Controlling IAM users access to the AWS Management Console - AWS Identity and Access Management

Controlling IAM users access to the AWS Management Console

IAM users with permission who sign in to your AWS account through the AWS Management Console can access your AWS resources. The following list shows the ways that you can grant IAM users access to your AWS account resources through the AWS Management Console. It also shows how IAM users can access other AWS account features through the AWS website.

Note

There is no charge to use IAM.

The AWS Management Console

You create a password for each IAM user who needs access to the AWS Management Console. Users access the console through your IAM-enabled AWS account sign-in page. For information about accessing the sign-in page, see How to sign in to AWS in the AWS Sign-In User Guide. For information about creating passwords, see Managing user passwords in AWS.

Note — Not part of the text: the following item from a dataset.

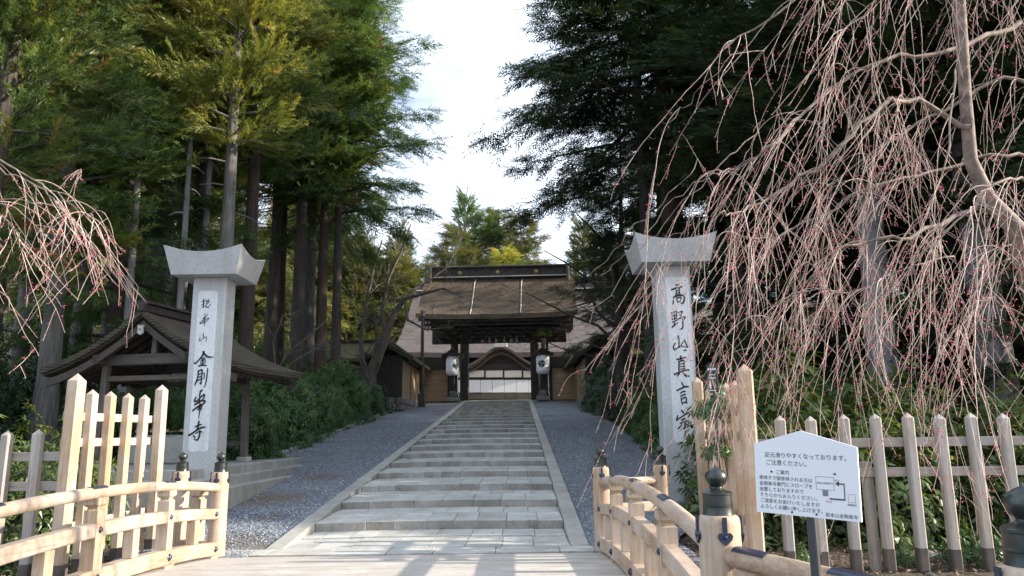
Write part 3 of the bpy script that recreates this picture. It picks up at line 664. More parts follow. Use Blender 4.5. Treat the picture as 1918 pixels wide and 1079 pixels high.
def ribbon(strokes, wmul):
    """brush strokes -> flat triangulated ribbons with round ends, in a 100-unit box (y down)"""
    b = MB()
    for st in strokes:
        P = [Vector((x, y_)) for x, y_, w in st]; Wd = [w for _, _, w in st]; n = len(P); pts = []; wd = []
        for i in range(n - 1):
            p0, p1, p2, p3 = P[max(i - 1, 0)], P[i], P[i + 1], P[min(i + 2, n - 1)]
            for k in range(8 if i < n - 2 else 9):
                t = k / 8
                pts.append(.5 * ((2 * p1) + (p2 - p0) * t + (2 * p0 - 5 * p1 + 4 * p2 - p3) * t * t + (3 * p1 - p0 - 3 * p2 + p3) * t ** 3)); wd.append((Wd[i] * (1 - t) + Wd[i + 1] * t) * wmul / 2)
        Ls, Rs = [], []
        for i, p in enumerate(pts):
            t = (pts[min(i + 1, len(pts) - 1)] - pts[max(i - 1, 0)]); t.normalize(); nrm = Vector((-t.y, t.x))
            Ls.append(p + nrm * wd[i]); Rs.append(p - nrm * wd[i])
        m = len(pts); b.add([(p.x, p.y, 0) for p in Ls + Rs], [(i, i + 1, m + i + 1, m + i) for i in range(m - 1)])
        for p, w in ((pts[0], wd[0] * 1.08), (pts[-1], wd[-1])):
            b.add([(p.x + w * math.cos(a), p.y + w * math.sin(a), 0.02) for a in np.linspace(0, 6.283, 11)[:-1]], [tuple(range(10))])
    return b
def pillar(cx, y, w, d, h, zc0, zc1, label, chars, panel, cap_hw):
    root = empty('stone_pillar', (cx, y, float(gz(cx, y))), 0, label, 'pillar'); z0 = root.location.z
    b = MB(); b.box((0, d / 2, (h - z0) / 2 - .2), (w, d, h - z0 + .4), .022); b.build('shaft', M_pillar, root)
    # flared cap with concave top and raised corners
    b = MB(); n = 12; hb = cap_hw * .83; ht = cap_hw; zb0 = zc0 - z0; zt = zc1 - z0; v = []; f = []
    def ring(hw, z, curve):
        out = []
        for sx, sy, ex, ey in ((-1, -1, 1, -1), (1, -1, 1, 1), (1, 1, -1, 1), (-1, 1, -1, -1)):
            for k in range(n):
                t = k / n; x = (sx + (ex - sx) * t) * hw; yy = (sy + (ey - sy) * t) * hw * .92 + d / 2; out.append((x, yy, z - curve * (1 - abs(2 * t - 1) ** 2.0)))
        return out
    r0 = ring(hb, zb0, 0); r1 = ring(ht, zt, .14)
    m = len(r0); v = r0 + r1; f = [(i, (i + 1) % m, m + (i + 1) % m, m + i) for i in range(m)] + [tuple(range(m))[::-1]]
    k2 = 5; prev = m
    for q in range(1, k2 + 1):
        s = 1 - q / (k2 + .0) * .999
        rr = [(x * s, (yy - d / 2) * s + d / 2, (zt - .14) + (z - (zt - .14)) * s ** 1.4 + .05 * (1 - s)) for x, yy, z in r1]
        st = len(v); v += rr; f += [(prev + i, prev + (i + 1) % m, st + (i + 1) % m, st + i) for i in range(m)]; prev = st
    f.append(tuple(prev + i for i in range(m)))
    b.add(v, f); b.build('cap', M_pillar, root, smooth=30)
    # smooth panel
    (pl, pt, pb, pr) = panel; rr = .06; poly = []
    for (qx, qz, a0) in ((pr - rr, pb + rr, -90), (pr - rr, pt - rr, 0), (pl + rr, pt - rr, 90), (pl + rr, pb + rr, 180)):
        for k in range(6): a = R(a0 + 18 * k); poly.append((qx + rr * math.cos(a) - cx, qz + rr * math.sin(a) - z0))
    b = MB(); b.extrude(poly, Matrix(((1, 0, 0), (0, 0, -1), (0, 1, 0))), .004); b.build('inscription_panel', M_panel, root)
    for key, px, py, wpx, hpx, wm in chars:
        c = at(px, py, y - .004); s = (y) / 1400.0
        rb = ribbon(G[key], wm); xs_ = [q[0] for q in rb.v]; ys_ = [q[1] for q in rb.v]
        x0, x1, y0_, y1_ = min(xs_), max(xs_), min(ys_), max(ys_); sx = wpx * s / (x1 - x0); sy = hpx * s / (y1_ - y0_)
        rb.v = [((q[0] - (x0 + x1) / 2) * sx + c.x - cx, -.008 - q[2] * .02, c.z - z0 - (q[1] - (y0_ + y1_) / 2) * sy) for q in rb.v]
        rb.build('brushed_character', M_ink, root)
PY = 14.6
def fx(px, py): return at(px, py, PY)
zt_l = fx(397, 527).z; cl0 = fx(375, 520).z; cl1 = fx(374, 468).z
xl0 = fx(346, 760).x; xl1 = fx(410, 760).x
cxl = (xl0 + xl1) / 2; wl = xl1 - xl0
pnl = (fx(363, 700).x - .01, fx(388, 545).z, fx(378, 846).z, fx(400, 700).x - .01)
pillar(cxl, PY, wl, .52, cl0 + .01, cl0, cl1, 'granite pillar with seven black brushed characters standing before the open pavilion', [
  ('sou', 386, 568, 19, 19, 1.25), ('hon', 383, 599, 18, 25, 1.15), ('yama_s', 380, 632, 15, 17, 1.0), ('kin', 382, 672, 37, 30, 1.2), ('gou', 377, 708, 24, 37, 1.2), ('hou', 373, 757, 25, 54, 1.15), ('ji', 369, 807, 32, 37, 1.2)], pnl, .77)
xr0 = fx(1238, 700).x; xr1 = fx(1304, 700).x; cxr = (xr0 + xr1) / 2; wr = xr1 - xr0
cr0 = fx(1268, 497).z; cr1 = fx(1268, 445).z
pnr = (fx(1254, 670).x, fx(1266, 519).z, fx(1280, 829).z, fx(1298, 670).x)
pillar(cxr, PY, wr, .52, cr0 + .01, cr0, cr1, 'granite pillar with six black brushed characters half veiled by cherry twigs', [
  ('kou', 1270, 551, 26, 40, 1.1), ('no', 1271, 600, 28, 38, 1.1), ('yama', 1274, 643, 29, 30, 1.1), ('shin', 1276, 686, 30, 41, 1.15), ('gon', 1279, 737, 24, 44, 1.15), ('shu', 1282, 786, 32, 36, 1.15)], pnr, .80)

# ------------------------------------------------------------------ notice board
def text_mesh(body, size, align='LEFT'):
    cu = bpy.data.curves.new('lettering', 'FONT'); cu.body = body; cu.size = size; cu.align_x = align; cu.extrude = 0; cu.resolution_u = 3
    o = bpy.data.objects.new('tmp_text', cu); COL.objects.link(o)
    dg = bpy.context.evaluated_depsgraph_get(); me = bpy.data.meshes.new_from_object(o.evaluated_get(dg)); bpy.data.objects.remove(o)
    me.materials.clear(); return me
bl = Vector((at(1415, 892, 3.45).x, 3.45)); br = Vector((at(1609, 910, 3.15).x, 3.15)); bd = br - bl; bw = bd.length; brz = math.atan2(bd.y, bd.x)
def hz(px, py, Yv): return at(px, py, Yv).z
z_bl = hz(1417, 958, 3.45); z_tl = hz(1413, 826, 3.45); z_br = hz(1612, 978, 3.15); z_tr = hz(1606, 843, 3.15)
sc_ = ((bl + br) / 2); zc = (z_bl + z_br) / 2; tilt = math.atan2(z_br - z_bl, bw)
NB = empty('notice_board', (sc_.x, sc_.y, 0), brz, 'white peaked notice board with black text and a small map on a grey pole', 'sign')
bh = (z_tl - z_bl + z_tr - z_br) / 2
BM = Matrix.Rotation(-tilt * 1.0, 4, 'Y')
bo = empty('board_mount'); bpy.data.objects.remove(bo)
poly = [(-bw / 2, 0), (bw / 2, 0), (bw / 2, bh), (-.01, bh + .062), (-bw / 2, bh)]
b = MB(); b.extrude(poly, Matrix(((1, 0, 0), (0, 0, -1), (0, 1, 0))), .012)
board = b.build('board', M_sign, NB, loc=(0, 0, zc), rot=(0, -tilt, 0))
b = MB(); b.box((.002, .03, .62), (.036, .03, 1.28), .004); b.build('pole', M_steel, NB)
def put_text(body, x, z, size, mat, wid=None):
    me = text_mesh(body, size)
    o = link('lettering', me, mat, board, (x, -.0135, z), (R(90), 0, 0))
    if wid:
        xs_ = [v.co.x for v in me.vertices]
        if xs_: o.scale = (wid / max(max(xs_) - min(xs_), 1e-4),) * 2 + (1,)
    return o
U = lambda px: -bw / 2 + bw * px       # fraction of the board's width
V = lambda q: bh * q
put_text('足元滑りやすくなっております。', U(.105), V(.815), .026, M_signtext, bw * .79)
put_text('ご注意ください。', U(.115), V(.705), .026, M_signtext, bw * .40)
put_text('ご案内', U(.215), V(.575), .022, M_signtext, bw * .125)
for i, (t_, w_) in enumerate((('車椅子で御参拝される方は', .53), ('金剛峯寺東門にスロープを', .53), ('設置しておりますので', .44), ('そちらからお入りください。', .565), ('ご迷惑をお掛けいたしますが', .585), ('よろしくお願い申し上げます。', .61))):
    put_text(t_, U(.04), V(.485 - i * .083), .022, M_signtext, bw * w_)
put_text('総本山金剛峯寺', U(.68), V(.035), .02, M_signtext, bw * .29)
def frame2d(x0, z0, x1, z1, t, mat):
    b = MB()
    for (a, c, d_, e) in ((x0, z0, x1, z0 + t), (x0, z1 - t, x1, z1), (x0, z0 + t, x0 + t, z1 - t), (x1 - t, z0 + t, x1, z1 - t)):
        b.add([(a, -.0135, c), (d_, -.0135, c), (d_, -.0135, e), (a, -.0135, e)], [(0, 1, 2, 3)])
    b.build('map_mark', mat, board)
frame2d(U(.605), V(.395), U(.775), V(.575), .0012, M_signtext)
put_text('総本山金剛峯寺', U(.615), V(.475), .01, M_signtext, bw * .15)
frame2d(U(.895), V(.25), U(.96), V(.36), .0013, M_red)
put_text('南都銀行', U(.885), V(.205), .01, M_signtext, bw * .085)
put_text('東門', U(.78), V(.52), .01, M_red, bw * .04); put_text('現在地', U(.69), V(.225), .01, M_red, bw * .055)
b = MB()
for (x0, z0, x1, z1) in ((.725, .268, .87, .288), (.862, .288, .87, .50), (.815, .482, .862, .50)):
    b.add([(U(x0), -.0135, V(z0)), (U(x1), -.0135, V(z0)), (U(x1), -.0135, V(z1)), (U(x0), -.0135, V(z1))], [(0, 1, 2, 3)])
b.add([(U(.785), -.0135, V(.491)), (U(.82), -.0135, V(.455)), (U(.82), -.0135, V(.527))], [(0, 1, 2)])
for i in range(5): b.add([(U(.665 + .011 * i), -.0135, V(.31)), (U(.665 + .011 * i + .006), -.0135, V(.31)), (U(.665 + .011 * i + .006), -.0135, V(.392)), (U(.665 + .011 * i), -.0135, V(.392))], [(0, 1, 2, 3)])
b.build('map_mark', M_signtext, board)
for x_, z_ in ((.17, .60), (.785, .62), (.36, .045), (.595, .045)):
    b = MB(); b.lathe([(.005, 0), (.0045, .002), (.002, .003), (0, .0032)], 10); o = b.build('screw', M_steel, board, loc=(U(x_), -.012, V(z_))); o.rotation_euler = (R(90), 0, 0)

# small black sign
SP = at(1345, 800, 9.75)
SS = empty('small_black_sign', (SP.x, 9.75, 0), R(-18), 'small black notice on a thin dark pole in front of the tall pickets', 'sign')
zt, zl = at(1337, 683, 9.75).z, at(1337, 735, 9.75).z
b = MB(); b.tube([(0, 0, -.1), (-.02, 0, zl + .05)], .018, 8); b.build('pole', M_steel, SS)
b = MB(); b.box((0, 0, 0), (.14, .02, zt - zl), .003); sb = b.build('sign_plate', M_black, SS, loc=(-.03, -.025, (zt + zl) / 2))
b = MB(); H_ = (zt - zl) / 2
for i in range(4): b.box((-.042 + i * .027, -.0115, H_ * .66), (.02, .001, .028)); b.box((-.042 + i * .027 + .004, -.0125, H_ * .66), (.007, .001, .016))
for i in range(3): b.box((-.026 + i * .025, -.0115, H_ * .26), (.017, .001, .013))
b.box((0, -.0115, H_ * .02), (.085, .001, .012)); b.build('sign_mark', M_whitemark, sb); b = MB()
b.add([(-.042, -.0115, -H_ * .72), (-.018, -.0115, -H_ * .72), (-.022, -.0115, -H_ * .2), (-.03, -.0115, -H_ * .1), (-.038, -.0115, -H_ * .2)], [(0, 1, 2, 3, 4)]); b.build('bottle_symbol', M_whitemark, sb)
b = MB(); b.box((0, -.0115, -H_ * .86), (.08, .001, .01)); b.build('sign_mark', M_whitemark, sb)
b = MB(); b.add([(.012, -.0115, -H_ * .7), (.046, -.0115, -H_ * .7), (.029, -.0115, -H_ * .18)], [(0, 1, 2)]); b.build('sign_mark', M_gold, sb)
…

You can prevent an IAM user from accessing the AWS Management Console by removing their password. This prevents them from signing into the AWS Management Console using their sign-in credentials. It does not change their permissions or prevent them from accessing the console using an assumed role. If the user has active access keys, they continue to function and allow access through the AWS CLI, Tools for Windows PowerShell, AWS API, or the AWS Console Mobile Application.

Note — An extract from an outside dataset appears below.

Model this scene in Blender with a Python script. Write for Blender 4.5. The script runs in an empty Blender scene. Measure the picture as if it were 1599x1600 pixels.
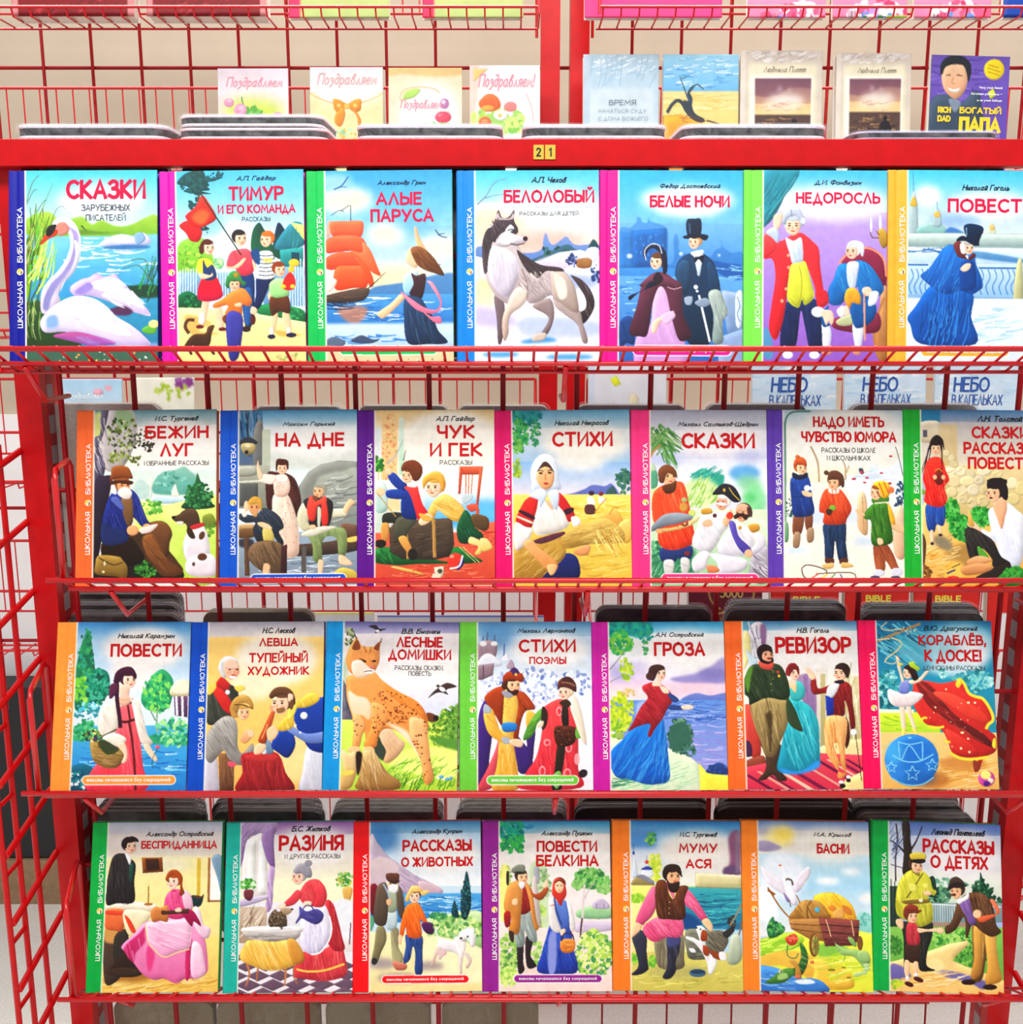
import bpy, math, random, re
import numpy as np
from mathutils import Vector, Matrix
C = bpy.context.scene.collection
R = math.radians
EYE = 1.415                                    # height of the camera above the floor
PITCH = 11.0
# ---------------------------------------------------------------- camera, world, lights, exposure
cd = bpy.data.cameras.new('camera'); cam = bpy.data.objects.new('camera', cd); C.objects.link(cam)
cam.location = (0, 0, EYE); cam.rotation_euler = (R(90 - PITCH), 0, 0)
cd.sensor_width = 36; cd.sensor_fit = 'HORIZONTAL'; cd.lens = 36 * 1650 / 1599; cd.clip_start = .02
bpy.context.scene.camera = cam
w = bpy.data.worlds.new('shop_air'); bpy.context.scene.world = w; w.use_nodes = True
bg = w.node_tree.nodes['Background']; bg.inputs[0].default_value = (.97, .98, 1, 1); bg.inputs[1].default_value = .38
def area(name, loc, rot, sx, sy, power, col=(1, .98, .95)):
    l = bpy.data.lights.new(name, 'AREA'); l.shape = 'RECTANGLE'; l.size, l.size_y = sx, sy; l.energy = power; l.color = col
    o = bpy.data.objects.new(name, l); C.objects.link(o); o.location = loc; o.rotation_euler = rot
    return o
area('ceiling_lamp_aisle', (-.2, -.1, 2.75), (R(22), 0, 0), 2.6, .5, 37)
area('ceiling_lamp_wall', (.3, 1.75, 2.75), (R(-24), 0, 0), 3.4, .3, 36)  # unseen lamp, added and tilted to brighten the background low down
vs = bpy.context.scene.view_settings
vs.view_transform = 'Standard'; vs.look = 'None'; vs.exposure = .50; vs.gamma = 1
vs.use_curve_mapping = False

# ---------------------------------------------------------------- helpers
def lin(c):
    if isinstance(c, str):
        if len(c) < 6: c = ''.join(k * 2 for k in c[:3])
        c = [int(c[i:i + 2], 16) / 255 for i in (0, 2, 4)]
    return tuple(v / 12.92 if v <= .04045 else ((v + .055) / 1.055) ** 2.4 for v in c)

MATS = {}
def mat(name, col='808080', rough=.5, metal=0, spec=.5, noise=0, nscale=40, coat=0, bump=0, attr=False):
    if name in MATS: return MATS[name]
    m = bpy.data.materials.new(name); m.use_nodes = True; MATS[name] = m
    nt = m.node_tree; b = nt.nodes['Principled BSDF']
    b.inputs['Roughness'].default_value = rough; b.inputs['Metallic'].default_value = metal
    b.inputs['Specular IOR Level'].default_value = spec; b.inputs['Coat Weight'].default_value = coat
    b.inputs['Coat Roughness'].default_value = .15
    c = lin(col); b.inputs['Base Color'].default_value = (*c, 1)
    if attr:
        a = nt.nodes.new('ShaderNodeAttribute'); a.attribute_name = 'ink'
        nt.links.new(a.outputs['Color'], b.inputs['Base Color'])
    if noise or bump:
        tc = nt.nodes.new('ShaderNodeTexCoord'); n = nt.nodes.new('ShaderNodeTexNoise'); n.inputs['Scale'].default_value = nscale; n.inputs['Detail'].default_value = 6
        nt.links.new(tc.outputs['Object'], n.inputs['Vector'])
        if noise:
            r = nt.nodes.new('ShaderNodeValToRGB')
            r.color_ramp.elements[0].color = (*[v * (1 - noise) for v in c], 1); r.color_ramp.elements[1].color = (*[min(1, v * (1 + noise)) for v in c], 1)
            r.color_ramp.elements[0].position = .3; r.color_ramp.elements[1].position = .7
            nt.links.new(n.outputs['Fac'], r.inputs['Fac']); nt.links.new(r.outputs['Color'], b.inputs['Base Color'])
        if bump:
            bp = nt.nodes.new('ShaderNodeBump'); bp.inputs['Strength'].default_value = bump; bp.inputs['Distance'].default_value = .002
            nt.links.new(n.outputs['Fac'], bp.inputs['Height']); nt.links.new(bp.outputs['Normal'], b.inputs['Normal'])
    return m

def film(name, amount=.22, rough=.12, tint='ffffff'):
    """clear crinkled shrink-wrap: mostly see-through, with a glossy share"""
    m = bpy.data.materials.new(name); m.use_nodes = True; nt = m.node_tree; nt.nodes.clear()
    o = nt.nodes.new('ShaderNodeOutputMaterial'); mx = nt.nodes.new('ShaderNodeMixShader'); t = nt.nodes.new('ShaderNodeBsdfTransparent')
    g = nt.nodes.new('ShaderNodeBsdfPrincipled'); g.inputs['Base Color'].default_value = (*lin(tint), 1); g.inputs['Roughness'].default_value = rough
    n = nt.nodes.new('ShaderNodeTexNoise'); n.inputs['Scale'].default_value = 30; n.inputs['Detail'].default_value = 3; n.inputs['Distortion'].default_value = 3
    tc = nt.nodes.new('ShaderNodeTexCoord'); nt.links.new(tc.outputs['Object'], n.inputs['Vector'])
    bp = nt.nodes.new('ShaderNodeBump'); bp.inputs['Strength'].default_value = .8; bp.inputs['Distance'].default_value = .0025
    nt.links.new(n.outputs['Fac'], bp.inputs['Height']); nt.links.new(bp.outputs['Normal'], g.inputs['Normal'])
    rp = nt.nodes.new('ShaderNodeMapRange'); rp.inputs['From Min'].default_value = .35; rp.inputs['From Max'].default_value = .75
    rp.inputs['To Min'].default_value = amount * .4; rp.inputs['To Max'].default_value = amount * 2.2
    nt.links.new(n.outputs['Fac'], rp.inputs['Value']); nt.links.new(rp.outputs['Result'], mx.inputs[0])
    nt.links.new(t.outputs[0], mx.inputs[1]); nt.links.new(g.outputs[0], mx.inputs[2]); nt.links.new(mx.outputs[0], o.inputs[0])
    return m

class MB:
    def __init__(s): s.v, s.f = [], []
    def box(s, x0, x1, y0, y1, z0, z1):
        n = len(s.v)
        s.v += [(x, y, z) for z in (z0, z1) for x, y in ((x0, y0), (x1, y0), (x1, y1), (x0, y1))]
        s.f += [tuple(n + i for i in q) for q in ((3, 2, 1, 0), (4, 5, 6, 7), (0, 1, 5, 4), (1, 2, 6, 5), (2, 3, 7, 6), (3, 0, 4, 7))]
        return s
    def tube(s, pts, r, n=8):
        P = [Vector(p) for p in pts]; b = len(s.v)
        for i, p in enumerate(P):
            t = (P[min(i + 1, len(P) - 1)] - P[max(i - 1, 0)]).normalized()
            u = t.cross(Vector((.37, .21, .9))).normalized(); w_ = t.cross(u)
            s.v += [tuple(p + (u * math.cos(6.2832 * k / n) + w_ * math.sin(6.2832 * k / n)) * r) for k in range(n)]
        for i in range(len(P) - 1):
            for k in range(n):
                a, c = b + i * n + k, b + i * n + (k + 1) % n
                s.f.append((a, c, c + n, a + n))
        s.f += [tuple(b + k for k in range(n))[::-1], tuple(b + (len(P) - 1) * n + k for k in range(n))]
        return s
    def prism(s, poly, h0, h1, axis='y'):
        """outline in two axes pulled along the third"""
        n = len(s.v); m = len(poly)
        f = {'y': lambda a, b, h: (a, h, b), 'z': lambda a, b, h: (a, b, h), 'x': lambda a, b, h: (h, a, b)}[axis]
        s.v += [f(a, b, h0) for a, b in poly] + [f(a, b, h1) for a, b in poly]
        s.f += [tuple(range(n, n + m)), tuple(range(n + 2 * m - 1, n + m - 1, -1))]
        s.f += [(n + k, n + m + k, n + m + (k + 1) % m, n + (k + 1) % m) for k in range(m)]
        return s
    def build(s, name, m, parent=None, bevel=0, smooth_=False):
        me = bpy.data.meshes.new(name); me.from_pydata(s.v, [], s.f); me.materials.append(m)
        if smooth_: me.shade_smooth()
        o = bpy.data.objects.new(name, me); C.objects.link(o); o.parent = parent
        import bmesh
        bm = bmesh.new(); bm.from_mesh(me); bmesh.ops.recalc_face_normals(bm, faces=bm.faces)
        if bevel: bmesh.ops.bevel(bm, geom=list(bm.edges), offset=bevel, segments=2, affect='EDGES', profile=.5)
        bm.to_mesh(me); bm.free()
        return o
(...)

Your AWS resources, such as Amazon EC2 instances, Amazon S3 buckets, and so on

Even if your IAM users have passwords, they still need permission to access your AWS resources. When you create an IAM user, that user has no permissions by default. To give your IAM users the permissions they need, you attach policies to them. If you have many IAM users who perform the same tasks with the same resources, you can assign those IAM users to a group. Then assign the permissions to that group. For information about creating IAM users and groups, see IAM Identities (users, user groups, and roles). For information about using policies to set permissions, see Access management for AWS resources.

AWS Discussion Forums

Anyone can read the posts on the AWS Discussion Forums. Users who want to post questions or comments to the AWS Discussion Forum can do so using their user name. The first time a user posts to the AWS Discussion Forum, the user is prompted to enter a nickname and email address. Only that user can use that nickname in the AWS Discussion Forums.

Your AWS account billing and usage information

You can grant users access your AWS account billing and usage information. For more information, see Controlling Access to Your Billing Information in the AWS Billing User Guide.

Your AWS account profile information

Users cannot access your AWS account profile information.

Your AWS account security credentials

Users cannot access your AWS account security credentials.

Note

IAM policies control access regardless of the interface. For example, you could provide a user with a password to access the AWS Management Console. The policies for that user (or any groups the user belongs to) would control what the user can do in the AWS Management Console. Or, you could provide the user with AWS access keys for making API calls to AWS. The policies would control which actions the user could call through a library or client that uses those access keys for authentication.